In one of the movie’s most unnerving scenes, Collin walks down an empty street, a gun he’s taken from a feckless friend in his pocket, as a police car rolls up alongside him.

Diggs knows that feeling of dread. A Brown University graduate, he says he’d been pulled over by police so many times in his 20s that he stopped counting. Luckily, his parents — his white Jewish mother, a disc- jockey-turned-social-welfare educator, and his African-American father, a bus driver — taught him how to handle himself.

“I don’t remember a time not being aware that I was going to be policed differently than some of my friends,” Diggs says. “It’s the responsibility of any parent who has brown children, and that’s unfortunate.”

Diggs as Thomas Jefferson in “Hamilton”Joan Marcus

A 4-year-old who picks up the gun Collin’s friend left lying around their apartment is the focus of another tense scene. As the boy’s mother, Jasmine Cephas Jones, daughter of “This Is Us” star Ron Cephas Jones and once a Schuyler sister in “Hamilton,” erupts in rage.

Diggs says her screams terrified little Ziggy Baitinger, her on-screen son.

“Ziggy was genuinely scared,” Diggs says. “We came up with a system where we could put these little earwigs [headphones] in his ears and play Justin Bieber music, which is what he really wanted to hear.

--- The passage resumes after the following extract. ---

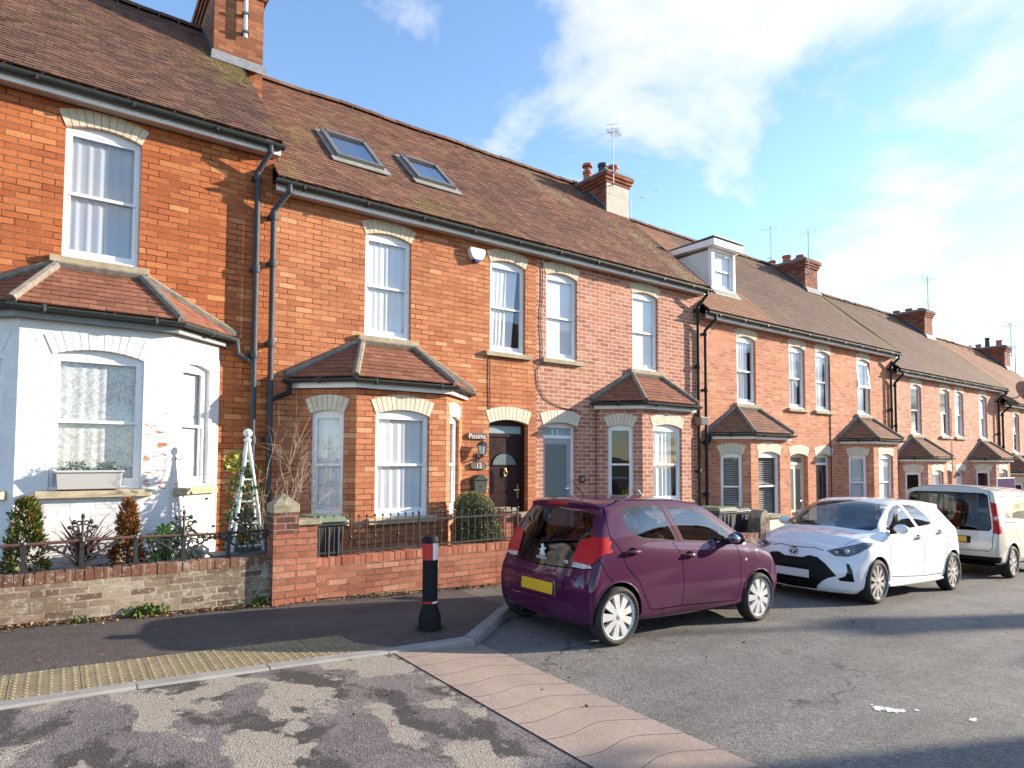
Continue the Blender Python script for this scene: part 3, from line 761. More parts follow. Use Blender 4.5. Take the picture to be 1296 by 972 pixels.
EAVE_Y, RIDGE_Y, PITCH = 8.72, 12.5, .92
def sag(x, y):
    """old timbers: the slopes and ridges are never quite flat"""
    k = max(0, min(1, (y - EAVE_Y) / .8))
    return k * (.030 * (mnoise.noise(Vector((x * .55, y * .5, 1.7))) + .35 * mnoise.noise(Vector((x * 1.7, y * 1.4, 5.2)))) - .012)
def roof_z(zs, y): return zs + .16 + PITCH * (y - EAVE_Y)

def sag2(x): return 1.1 * sag(x, RIDGE_Y)
def ridge_tiles(mb, x0, x1, z, seed=0, L=.31, r=.10, sag=.02):
    rj = random.Random(seed); x = x0
    while x < x1 - .05:
        e = min(x + L - .003, x1); j = rj.uniform(-.008, .008); base = len(mb.v); n = 8
        for xx, rr in ((x, r + .003), (e, r)):
            for k in range(n + 1):
                a = math.pi * k / n
                mb.v.append((xx, RIDGE_Y + rr * math.cos(a), z - .05 + j + rr * math.sin(a) + sag2(xx)))
        for k in range(n): mb.f.append((base + k, base + k + 1, base + n + 2 + k, base + n + 1 + k)); mb.m.append(mb.mi)
        mb.f.append(tuple(base + k for k in range(n + 1))); mb.m.append(mb.mi)
        x += L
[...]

And between takes, we’d have dance parties, so he felt quite comfortable.”

Diggs is still grappling with the changes in Oakland, where gentrification’s erased much of his past. One shuttered and beloved fast-food place even made it into the film.

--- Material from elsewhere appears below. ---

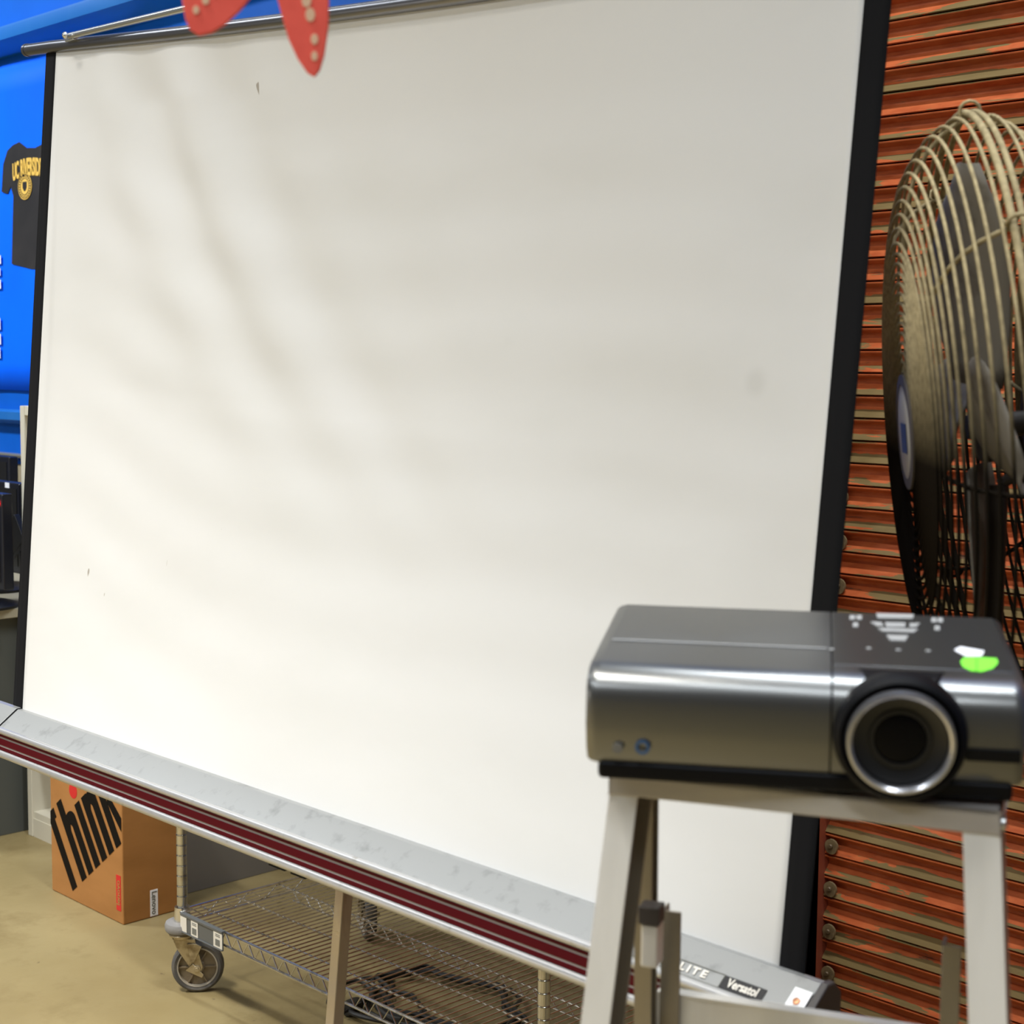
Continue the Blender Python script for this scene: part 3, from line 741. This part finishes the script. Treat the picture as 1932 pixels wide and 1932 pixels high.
# ------------------------------------------------------------------ step ladder
LX = Vector((.9043, .427, 0)); LY = Vector((-.427, .9043, 0)); LO = Vector((-.8303, .9287, 0))
lad = thing('step_ladder', 'short aluminium stepladder carrying the projector on its top cap', 'ladder', M=frame(LO, LX, LY, UPV))
LW, LH = .3042, 1.2025; BT = 1.184
mb = MB(); mb.box((.0, 0, LH - .004), (LW, .11, LH)); mb.box((0, 0, BT), (LW, .003, LH)); mb.box((0, .107, BT), (LW, .11, LH)); mb.box((0, 0, BT), (.003, .11, LH)); mb.box((LW - .003, 0, BT), (LW, .11, LH))
cap = mb.build('top_cap', M_cap, lad, bevel=.0012, seg=2)
mb = MB(); mb.lathe([(.006, 0), (.006, .003), (0, .005)], 14, T(LW, .012, LH - .012) @ Ry(pi / 2)); mb.build('rivet', M_rod, cap)
def rail(x0, side, sy, fl_w, depth, y0, name, ztop, slope, splay, m_front, thick=.0022):
    # C channel opening to the inside; side -1 left, +1 right
    mb = MB()
    def P(z): d = LH - z; return Vector((x0 + side * splay * d, y0 + slope * d, z))
    for cur, (ax_, bx_, ay_, by_) in enumerate(((0, fl_w, 0, thick), (0, thick, 0, depth), (0, fl_w, depth - thick, depth))):
        if side > 0: ax_, bx_ = -bx_, -ax_
        vs = []
        for z_ in (0.012, ztop):
            p = P(z_); vs += [(p.x + ax_, p.y + ay_, z_), (p.x + bx_, p.y + ay_, z_), (p.x + bx_, p.y + by_, z_), (p.x + ax_, p.y + by_, z_)]
        mb.cur = 0 if cur == 0 else 1
        mb.add(vs, [(0, 3, 2, 1), (4, 5, 6, 7), (0, 1, 5, 4), (1, 2, 6, 5), (2, 3, 7, 6), (3, 0, 4, 7)])
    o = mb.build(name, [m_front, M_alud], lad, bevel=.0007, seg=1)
    p = P(0); q = MB(); q.box((p.x - .004 if side < 0 else p.x - fl_w - .004, p.y - .004, 0), (p.x + fl_w + .004 if side < 0 else p.x + .004, p.y + depth + .004, .03)); q.build('rubber_foot', M_blk, o, bevel=.003)
    return o
SF, SS = -.13, .075
rail(.001, -1, 0, .0245, .052, .004, 'front_rail', BT + .006, SF, SS, M_alu)
rail(LW - .001, 1, 0, .0275, .052, .004, 'front_rail', BT + .006, SF, SS, M_alu)
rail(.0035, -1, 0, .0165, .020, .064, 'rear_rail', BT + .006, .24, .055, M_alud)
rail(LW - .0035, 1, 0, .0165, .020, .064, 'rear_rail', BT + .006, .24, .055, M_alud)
for zt in (.90, .61, .32):
    d = LH - zt; xa_, xb_ = .001 - SS * d + .003, LW - .001 + SS * d - .003; yy = SF * d + .004
    mb = MB(); mb.box((xa_, yy, zt - .004), (xb_, yy + .075, zt)); mb.box((xa_, yy, zt - .028), (xb_, yy + .003, zt)); mb.box((xa_, yy + .072, zt - .028), (xb_, yy + .075, zt))
    for r_ in range(6): mb.box((xa_ + .004, yy + .008 + r_ * .011, zt), (xb_ - .004, yy + .012 + r_ * .011, zt + .0015))
    if zt < .9: mb.build('step', M_alu, lad, bevel=.0008, seg=1)
for zt in (.75, .40):
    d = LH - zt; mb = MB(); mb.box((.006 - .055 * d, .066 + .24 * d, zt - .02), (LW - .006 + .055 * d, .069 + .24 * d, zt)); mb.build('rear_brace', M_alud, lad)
# fold-out pail shelf behind the front rails
ys = .150
mb = MB(); mb.box((.004, ys, .885), (.272, ys + .003, .962)); mb.box((.004, ys, .959), (.272, ys + .014, .962))
ps = mb.build('pail_shelf', M_alu, lad, bevel=.0008, seg=1)
mb = MB(); mb.lathe([(.006, 0), (.006, .002), (0, .003)], 14, T(.019, ys, .944) @ Rx(pi / 2)); mb.build('rivet', M_rod, ps)
for xa_, xb_, zt in ((.008, .0265, 1.040), (.2545, .2705, 1.042)):
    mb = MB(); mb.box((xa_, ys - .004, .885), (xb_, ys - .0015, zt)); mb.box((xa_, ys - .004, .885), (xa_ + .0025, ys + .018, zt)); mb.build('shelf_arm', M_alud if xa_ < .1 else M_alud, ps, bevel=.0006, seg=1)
mb = MB(); mb.box((.012, .062, 1.018), (.0265, .085, 1.056)); mb.build('hinge_block', M_alu, lad, bevel=.002)
mb = MB(); mb.box((.010, .060, 1.0565), (.0285, .080, 1.072)); mb.build('hinge_link', M_endcap, lad, bevel=.001)

# ------------------------------------------------------------------ projector
PA = radians(11); PT = radians(6.0)
pX = R0 * cos(PA) - FH * sin(PA); pY0 = Vector((-pX.y, pX.x, 0)); pY = pY0 * cos(PT) + UPV * sin(PT); pZ = pX.cross(pY)
PM = CP + ray(1512, 1287) * 1.18         # middle of the top front edge
PH = .090
PO = PM - pZ * PH
MP_ = frame(PO, pX, pY, pZ)
pr = thing('projector', 'silver grey digital projector sitting on the stepladder, lens facing forward', 'projector', M=MP_)
PW = .1655; PD = .215
def side_prof(z0, inset=0.0):
    p = [(PD, z0), (PD, PH - .004), (PD - .004, PH)]
    r = .030
    for k in range(9):
        a = radians(90 + 90 * k / 8); p.append((.006 + r + cos(a) * r, PH - .0 - r * .85 + sin(a) * r * .85))
    p += [(.003, .045), (.006, .024), (.012, z0)]
    return p
spl_x = .0230  # seam between the two front halves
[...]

“Kwik Way closed down and the building sat empty for many years,” he says. “Then, it had a grand reopening, but the food was weird, upscaled … all the burgers came on whole-wheat buns. People were like, ‘What is this? Nobody asked for this!’”

There’s no such nostalgia for New York, which Diggs visits too often to miss. He gave up his place in Washington Heights and, aside from the Tony and Grammy awards he won for the show and its album, keeps no “Hamilton” souvenirs.

“I had boxes and boxes of the sweetest fan mail, drawings and stuff, but you can’t move across the country with that,” he says. “Some of it’s probably still hanging at the Richard Rodgers. For a while, they had a memorial wall of former cast members.”

Nor does he plan to step into Lafayette’s boots again.

“I’ve said everything I had to say about that, in that,” he says. “It’s more interesting to see someone else do it.”

Should we worry about Diggs going Hollywood?

“Yeah, you should,” he says, laughing. “I’m gonna do a lot of s- -t in Hollywood!”